▶ GIVEN INFORMATION:
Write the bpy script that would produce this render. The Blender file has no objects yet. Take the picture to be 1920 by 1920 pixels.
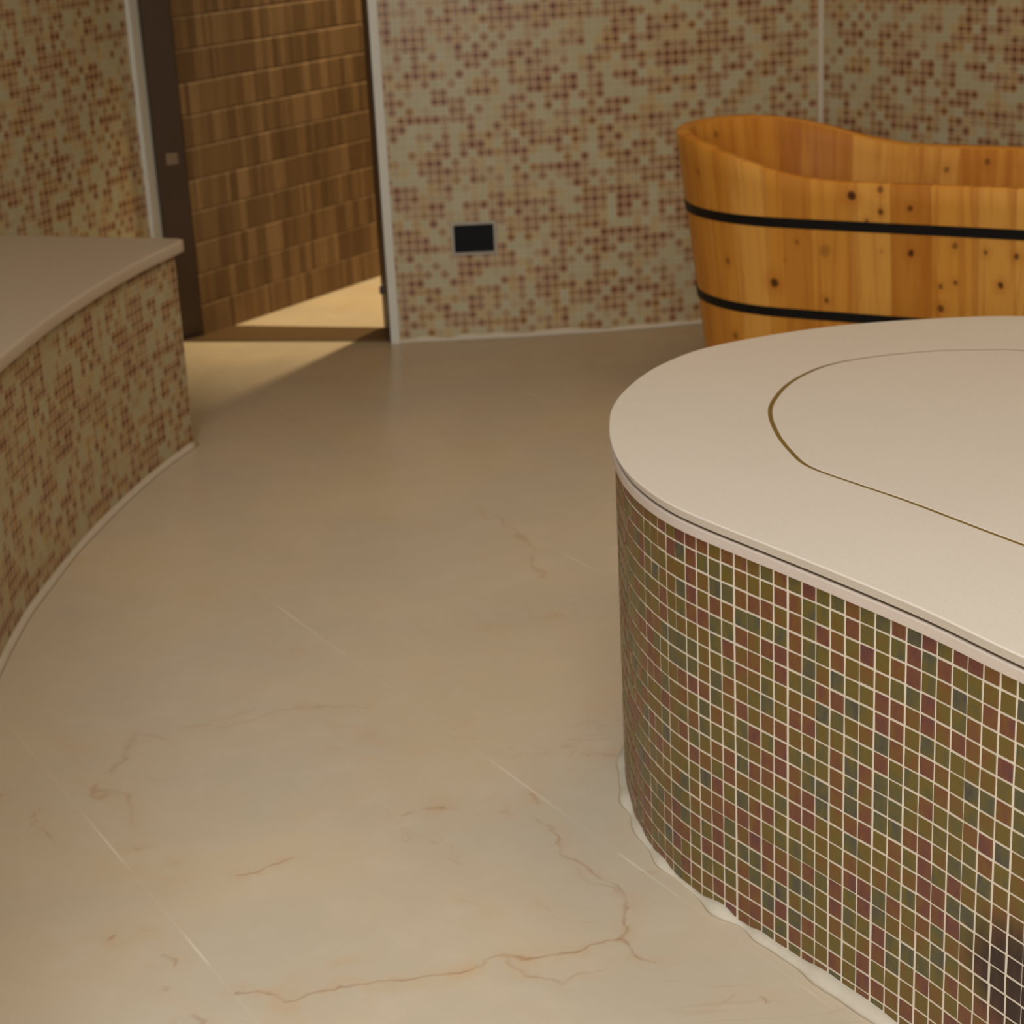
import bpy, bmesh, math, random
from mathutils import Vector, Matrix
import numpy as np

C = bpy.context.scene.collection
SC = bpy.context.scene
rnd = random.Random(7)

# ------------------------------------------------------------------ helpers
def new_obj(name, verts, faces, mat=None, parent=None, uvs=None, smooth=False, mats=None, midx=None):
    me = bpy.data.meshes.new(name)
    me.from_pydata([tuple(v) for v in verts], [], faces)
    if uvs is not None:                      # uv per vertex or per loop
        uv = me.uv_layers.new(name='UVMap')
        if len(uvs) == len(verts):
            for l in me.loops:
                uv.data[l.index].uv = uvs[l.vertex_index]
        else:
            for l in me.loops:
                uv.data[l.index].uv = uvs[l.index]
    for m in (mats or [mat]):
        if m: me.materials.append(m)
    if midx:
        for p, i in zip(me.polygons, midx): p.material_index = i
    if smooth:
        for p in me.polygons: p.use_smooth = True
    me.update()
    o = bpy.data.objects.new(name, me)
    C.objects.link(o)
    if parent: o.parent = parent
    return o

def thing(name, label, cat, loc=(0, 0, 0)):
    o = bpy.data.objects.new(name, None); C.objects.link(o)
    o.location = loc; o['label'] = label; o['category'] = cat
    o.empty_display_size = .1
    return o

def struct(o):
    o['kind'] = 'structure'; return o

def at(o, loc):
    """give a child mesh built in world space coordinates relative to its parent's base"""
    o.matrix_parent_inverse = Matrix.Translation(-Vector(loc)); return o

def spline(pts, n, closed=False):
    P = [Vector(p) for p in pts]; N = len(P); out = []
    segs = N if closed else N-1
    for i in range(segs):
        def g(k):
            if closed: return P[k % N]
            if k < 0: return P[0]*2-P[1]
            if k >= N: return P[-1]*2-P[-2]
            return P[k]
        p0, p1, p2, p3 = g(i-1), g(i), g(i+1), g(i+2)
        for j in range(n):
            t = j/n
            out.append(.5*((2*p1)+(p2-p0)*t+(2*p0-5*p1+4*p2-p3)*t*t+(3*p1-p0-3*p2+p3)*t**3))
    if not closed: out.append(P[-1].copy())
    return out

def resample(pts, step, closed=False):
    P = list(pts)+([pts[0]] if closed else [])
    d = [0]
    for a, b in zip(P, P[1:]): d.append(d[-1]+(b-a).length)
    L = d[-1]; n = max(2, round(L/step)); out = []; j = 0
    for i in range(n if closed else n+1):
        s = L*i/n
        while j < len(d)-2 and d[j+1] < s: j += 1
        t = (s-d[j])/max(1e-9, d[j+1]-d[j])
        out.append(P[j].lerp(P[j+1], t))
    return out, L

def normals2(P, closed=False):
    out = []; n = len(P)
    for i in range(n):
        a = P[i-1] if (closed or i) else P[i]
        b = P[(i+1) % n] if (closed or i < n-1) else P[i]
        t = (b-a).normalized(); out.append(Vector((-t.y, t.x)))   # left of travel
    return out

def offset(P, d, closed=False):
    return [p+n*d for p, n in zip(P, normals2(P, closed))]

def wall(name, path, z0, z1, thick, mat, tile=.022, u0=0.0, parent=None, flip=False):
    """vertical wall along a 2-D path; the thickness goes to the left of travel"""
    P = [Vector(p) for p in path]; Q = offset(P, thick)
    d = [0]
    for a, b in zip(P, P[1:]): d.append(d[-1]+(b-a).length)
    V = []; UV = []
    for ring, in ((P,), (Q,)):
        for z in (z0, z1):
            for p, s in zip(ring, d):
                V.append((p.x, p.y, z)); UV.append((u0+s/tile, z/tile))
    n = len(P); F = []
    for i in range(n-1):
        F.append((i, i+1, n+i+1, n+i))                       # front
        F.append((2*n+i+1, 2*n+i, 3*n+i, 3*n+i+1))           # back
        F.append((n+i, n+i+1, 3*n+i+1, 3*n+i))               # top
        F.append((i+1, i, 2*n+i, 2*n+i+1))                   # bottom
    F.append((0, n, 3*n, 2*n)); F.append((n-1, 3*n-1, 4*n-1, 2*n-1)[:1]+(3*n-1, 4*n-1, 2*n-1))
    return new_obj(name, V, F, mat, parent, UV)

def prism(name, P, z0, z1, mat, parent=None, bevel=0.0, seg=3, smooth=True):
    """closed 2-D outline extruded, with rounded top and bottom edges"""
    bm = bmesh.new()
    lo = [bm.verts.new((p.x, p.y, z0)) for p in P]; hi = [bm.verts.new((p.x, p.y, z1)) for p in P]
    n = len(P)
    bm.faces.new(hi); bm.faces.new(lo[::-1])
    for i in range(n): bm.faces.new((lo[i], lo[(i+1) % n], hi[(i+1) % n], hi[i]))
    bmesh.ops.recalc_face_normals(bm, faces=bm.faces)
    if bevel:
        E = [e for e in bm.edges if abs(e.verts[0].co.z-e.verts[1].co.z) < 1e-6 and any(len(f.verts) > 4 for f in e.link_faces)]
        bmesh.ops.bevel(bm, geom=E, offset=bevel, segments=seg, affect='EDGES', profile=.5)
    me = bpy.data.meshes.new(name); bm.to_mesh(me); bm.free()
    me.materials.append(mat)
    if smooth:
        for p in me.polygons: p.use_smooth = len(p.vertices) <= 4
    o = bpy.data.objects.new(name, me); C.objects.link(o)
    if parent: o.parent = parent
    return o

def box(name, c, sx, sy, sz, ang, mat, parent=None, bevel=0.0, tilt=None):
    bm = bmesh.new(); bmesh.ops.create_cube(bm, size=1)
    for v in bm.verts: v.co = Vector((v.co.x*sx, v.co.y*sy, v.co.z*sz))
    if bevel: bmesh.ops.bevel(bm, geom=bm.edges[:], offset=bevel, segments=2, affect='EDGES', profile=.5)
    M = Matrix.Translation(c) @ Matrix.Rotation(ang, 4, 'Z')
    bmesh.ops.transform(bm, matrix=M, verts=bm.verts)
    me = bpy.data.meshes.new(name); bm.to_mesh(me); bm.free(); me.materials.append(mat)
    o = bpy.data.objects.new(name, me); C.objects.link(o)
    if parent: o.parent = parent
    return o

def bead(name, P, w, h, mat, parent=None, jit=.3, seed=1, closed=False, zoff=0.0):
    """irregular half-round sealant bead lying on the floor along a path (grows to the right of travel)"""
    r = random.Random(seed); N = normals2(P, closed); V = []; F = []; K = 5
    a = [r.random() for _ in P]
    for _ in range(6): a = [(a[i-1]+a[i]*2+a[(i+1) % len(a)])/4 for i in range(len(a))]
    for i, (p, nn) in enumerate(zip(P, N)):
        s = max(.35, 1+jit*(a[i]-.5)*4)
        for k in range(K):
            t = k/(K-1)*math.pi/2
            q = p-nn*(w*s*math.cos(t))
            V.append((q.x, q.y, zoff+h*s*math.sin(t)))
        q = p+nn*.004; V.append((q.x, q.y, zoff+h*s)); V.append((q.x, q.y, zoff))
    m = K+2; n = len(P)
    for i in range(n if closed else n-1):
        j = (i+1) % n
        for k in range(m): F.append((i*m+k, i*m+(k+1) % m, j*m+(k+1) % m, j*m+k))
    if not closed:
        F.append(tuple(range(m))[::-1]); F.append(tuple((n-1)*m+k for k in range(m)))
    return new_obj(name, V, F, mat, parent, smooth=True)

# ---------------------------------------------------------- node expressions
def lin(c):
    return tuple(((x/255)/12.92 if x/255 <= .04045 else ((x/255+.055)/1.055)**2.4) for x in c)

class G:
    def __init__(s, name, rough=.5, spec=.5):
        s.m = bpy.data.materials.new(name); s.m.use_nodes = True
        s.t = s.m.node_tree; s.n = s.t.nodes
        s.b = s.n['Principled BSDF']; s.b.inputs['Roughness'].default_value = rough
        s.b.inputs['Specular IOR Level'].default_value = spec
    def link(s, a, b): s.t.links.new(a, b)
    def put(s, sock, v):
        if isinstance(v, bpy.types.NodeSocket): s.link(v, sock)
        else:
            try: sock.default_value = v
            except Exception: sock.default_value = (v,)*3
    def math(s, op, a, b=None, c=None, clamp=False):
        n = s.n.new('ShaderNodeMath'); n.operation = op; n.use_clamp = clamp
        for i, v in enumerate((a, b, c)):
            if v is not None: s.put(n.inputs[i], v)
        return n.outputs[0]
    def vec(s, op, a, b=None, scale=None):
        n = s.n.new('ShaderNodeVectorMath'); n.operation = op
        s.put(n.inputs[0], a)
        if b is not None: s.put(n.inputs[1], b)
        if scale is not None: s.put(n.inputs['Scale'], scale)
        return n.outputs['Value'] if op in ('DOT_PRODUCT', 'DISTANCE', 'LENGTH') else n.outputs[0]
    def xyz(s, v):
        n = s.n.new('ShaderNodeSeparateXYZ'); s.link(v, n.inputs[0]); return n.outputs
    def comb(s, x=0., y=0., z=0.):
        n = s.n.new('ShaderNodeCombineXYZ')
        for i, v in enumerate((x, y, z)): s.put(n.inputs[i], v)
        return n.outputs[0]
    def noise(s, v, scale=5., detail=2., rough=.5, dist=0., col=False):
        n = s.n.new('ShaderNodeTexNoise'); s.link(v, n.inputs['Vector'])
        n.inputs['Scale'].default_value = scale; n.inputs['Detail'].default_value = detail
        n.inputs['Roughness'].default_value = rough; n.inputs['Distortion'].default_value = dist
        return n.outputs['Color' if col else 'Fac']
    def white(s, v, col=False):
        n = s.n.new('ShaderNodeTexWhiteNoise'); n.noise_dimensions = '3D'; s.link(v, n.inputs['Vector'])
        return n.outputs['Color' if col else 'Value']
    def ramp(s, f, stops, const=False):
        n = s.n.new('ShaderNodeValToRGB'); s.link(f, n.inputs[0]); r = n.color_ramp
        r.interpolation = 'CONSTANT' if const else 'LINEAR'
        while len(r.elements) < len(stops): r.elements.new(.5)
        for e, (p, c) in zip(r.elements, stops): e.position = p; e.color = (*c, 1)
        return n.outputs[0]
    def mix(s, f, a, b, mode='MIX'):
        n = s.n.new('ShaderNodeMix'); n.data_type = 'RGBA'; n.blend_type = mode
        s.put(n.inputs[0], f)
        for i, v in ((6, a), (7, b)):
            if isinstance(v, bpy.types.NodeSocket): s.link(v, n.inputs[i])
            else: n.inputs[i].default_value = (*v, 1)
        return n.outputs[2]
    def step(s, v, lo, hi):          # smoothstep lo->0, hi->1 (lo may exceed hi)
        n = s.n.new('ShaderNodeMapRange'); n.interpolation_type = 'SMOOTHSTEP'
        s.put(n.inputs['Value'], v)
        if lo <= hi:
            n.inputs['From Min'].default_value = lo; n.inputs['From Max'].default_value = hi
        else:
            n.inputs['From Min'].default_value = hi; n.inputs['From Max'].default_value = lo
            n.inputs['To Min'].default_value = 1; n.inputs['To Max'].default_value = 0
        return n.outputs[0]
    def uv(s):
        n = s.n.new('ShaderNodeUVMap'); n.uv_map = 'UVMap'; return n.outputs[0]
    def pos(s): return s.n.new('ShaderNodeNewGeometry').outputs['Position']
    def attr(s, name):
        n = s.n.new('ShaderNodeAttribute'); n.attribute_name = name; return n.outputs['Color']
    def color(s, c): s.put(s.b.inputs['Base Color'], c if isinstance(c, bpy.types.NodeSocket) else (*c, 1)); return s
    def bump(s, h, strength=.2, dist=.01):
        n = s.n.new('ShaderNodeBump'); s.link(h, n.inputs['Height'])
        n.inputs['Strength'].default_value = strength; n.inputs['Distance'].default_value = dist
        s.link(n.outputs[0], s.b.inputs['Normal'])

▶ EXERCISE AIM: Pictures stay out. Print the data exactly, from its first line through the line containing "o.matrix_parent_inverse = Matrix.Translation(-Vector(loc));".

▶ TASK ANSWER:
Write the bpy script that would produce this render. The Blender file has no objects yet. Take the picture to be 1920 by 1920 pixels.
import bpy, bmesh, math, random
from mathutils import Vector, Matrix
import numpy as np

C = bpy.context.scene.collection
SC = bpy.context.scene
rnd = random.Random(7)

# ------------------------------------------------------------------ helpers
def new_obj(name, verts, faces, mat=None, parent=None, uvs=None, smooth=False, mats=None, midx=None):
    me = bpy.data.meshes.new(name)
    me.from_pydata([tuple(v) for v in verts], [], faces)
    if uvs is not None:                      # uv per vertex or per loop
        uv = me.uv_layers.new(name='UVMap')
        if len(uvs) == len(verts):
            for l in me.loops:
                uv.data[l.index].uv = uvs[l.vertex_index]
        else:
            for l in me.loops:
                uv.data[l.index].uv = uvs[l.index]
    for m in (mats or [mat]):
        if m: me.materials.append(m)
    if midx:
        for p, i in zip(me.polygons, midx): p.material_index = i
    if smooth:
        for p in me.polygons: p.use_smooth = True
    me.update()
    o = bpy.data.objects.new(name, me)
    C.objects.link(o)
    if parent: o.parent = parent
    return o

def thing(name, label, cat, loc=(0, 0, 0)):
    o = bpy.data.objects.new(name, None); C.objects.link(o)
    o.location = loc; o['label'] = label; o['category'] = cat
    o.empty_display_size = .1
    return o

def struct(o):
    o['kind'] = 'structure'; return o

def at(o, loc):
    """give a child mesh built in world space coordinates relative to its parent's base"""
    o.matrix_parent_inverse = Matrix.Translation(-Vector(loc)); return o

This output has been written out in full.